Tuesday, November 30, 2010

Can't you hear Jerusalem moan?

The people of Israel have cultivated a heritage of literacy for thousands of years; it's one reason they are, as an ethnic group, so comfortable and proficient with the communicative arts. Hebrews have been talking, reading, and writing for a long time. Beginning with Moses, Solomon, and other biblical documentarians, their meticulous oral and written histories constructed a potent cultural tradition that has matured like a fine vintage over time. The Jewish religion has also spun off two other major peoples-of-the-book--Christianity and Islam.
Hey, like it or not, Moshe, it's what happened. Read 'em an weep. We're all riders on this bumpy monotheistic bus.

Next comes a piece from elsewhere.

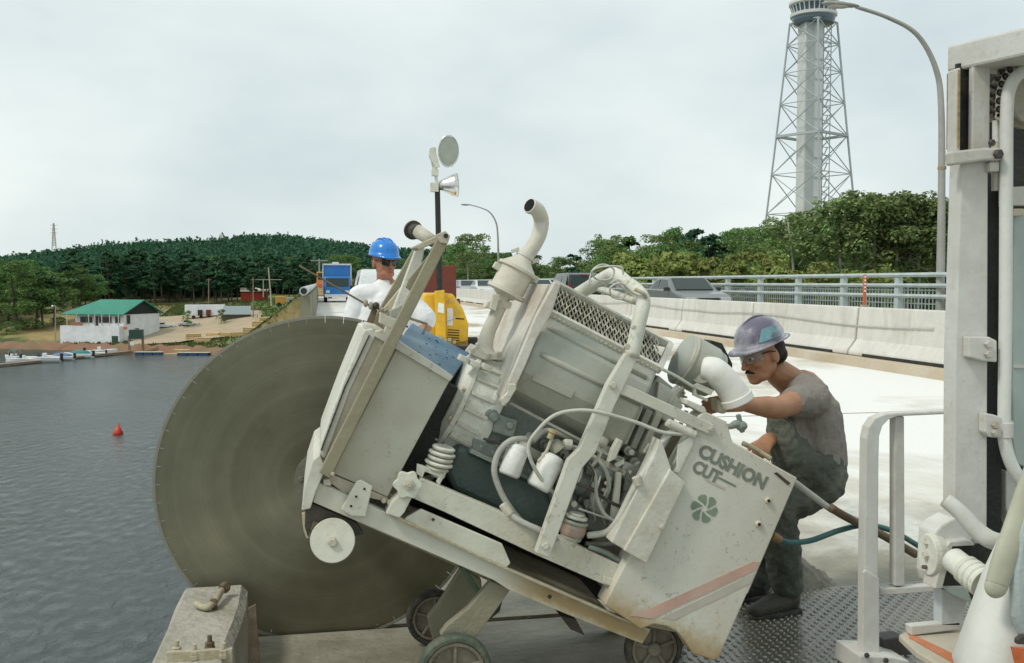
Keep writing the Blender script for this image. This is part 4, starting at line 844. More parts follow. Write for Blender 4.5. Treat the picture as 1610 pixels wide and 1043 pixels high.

The Torah/Bible documents how that deep heritage manifested as an ancient kingdom. But Israel was, as kingdoms go, relatively short-lived. Right off the bat, after three kings, the country split, and it never regained that golden age magnificence of Solomon's forty-year flash in the pan. Israel and Judah hobbled along for a few centuries until the Greeks humiliated them and the Romans subjugated them.
In 70 AD the army of the Roman empire dispersed Jewish nationalism to the four winds. For nineteen centuries after that forced diaspora, faithuful Jewish passover observers spoke of celebrating their feasts "next year in Jerusalem."

Jewish identity went under-canopy, and into a kind of fervently prolific survival mode. Beneath diverse banners of other empires and nations, Jewish culture managed to proliferate and mature in a richly productive way, even without the benefit of native soil and eretz. In spite of the odds stacked against them, Jewish people even managed to prosper beneath the adverse radar of alien hegemonies. There's a lot to be said, I tell ya, for having a strong tradition of literacy, and a God to inspire it.

Along the way, though, some other peoples got jealous of the inexplicably improbable Jewish well-being. Adolf Hitler and his band of Nazi thugs scapegoated the Jews in a fiercely destructive milatarism; but it backfired on them, and it was the feuhrer's lying face that was found lieing in the ashes of a formerly noble German heartland in 1945.

Then, lo and behold, miracle of miracles, it came to pass that, in its darkest hour, Jewish culture, in its severally metamorphosed forms--from the Hassidic to the Socialistic--resurfaced as a nation-state.
We know they made a lot of people mad in that nascent process, most notably the Palestinians, but that was an old argument. It wasn't any walk in the park, you know, when the Jews and Philistines were going at it for the same real estate way back in times of old. Yeah, yeah, aw go on, tell me about it. Some things never change.

But here's where the contemporary shi'ite hits the fan. That ancient Jewish tradition is based, let's face it, on religion and racial identity. It dropped back into the modern world like a square peg from a round-hole universe. In today's terms, it's politically incorrect. I mean, think about it--is anybody even allowed any more to found a society based on race and religion? Democracy, equality, and multicultural tolerance is the going thing, the world-approved plan, these days.

When extremist Jewish groups insist on forcing their settlements upon a wannabe Palestinian west-bank state, and when an Israeli government slowly but surely corners a whole group of indiginous people into second-class citizenship, the world brands the Israelis as racist, religious bigots. The people of Israel are going to have to decide if they want to remain a cultural entity that has successfully navigated through perilous environs for thousands of years--or are they going to actually take a chance on this nation-state democracy thing?


It's a very risky proposition, because the Palestinians will most likely, over time, outnumber the Jews in Israel and, given half a democratic chance, vote them out of power. And the Israelis know this. So political correctness is ultimately a losing strategy, and democracy will not fly in east and west Jerusalem. You might as well cast the notions of equality and brotherhood out to Gahenna.

I think they should just go back to the God thing. That's what their stubborn cousins, the Muslims, are doing. Mosaic Law and Shari'a will promulgate each other to death, until the grace of God doth move upon their holy blood-stained mountain.
Disclosure: My God is a Jewish carpenter.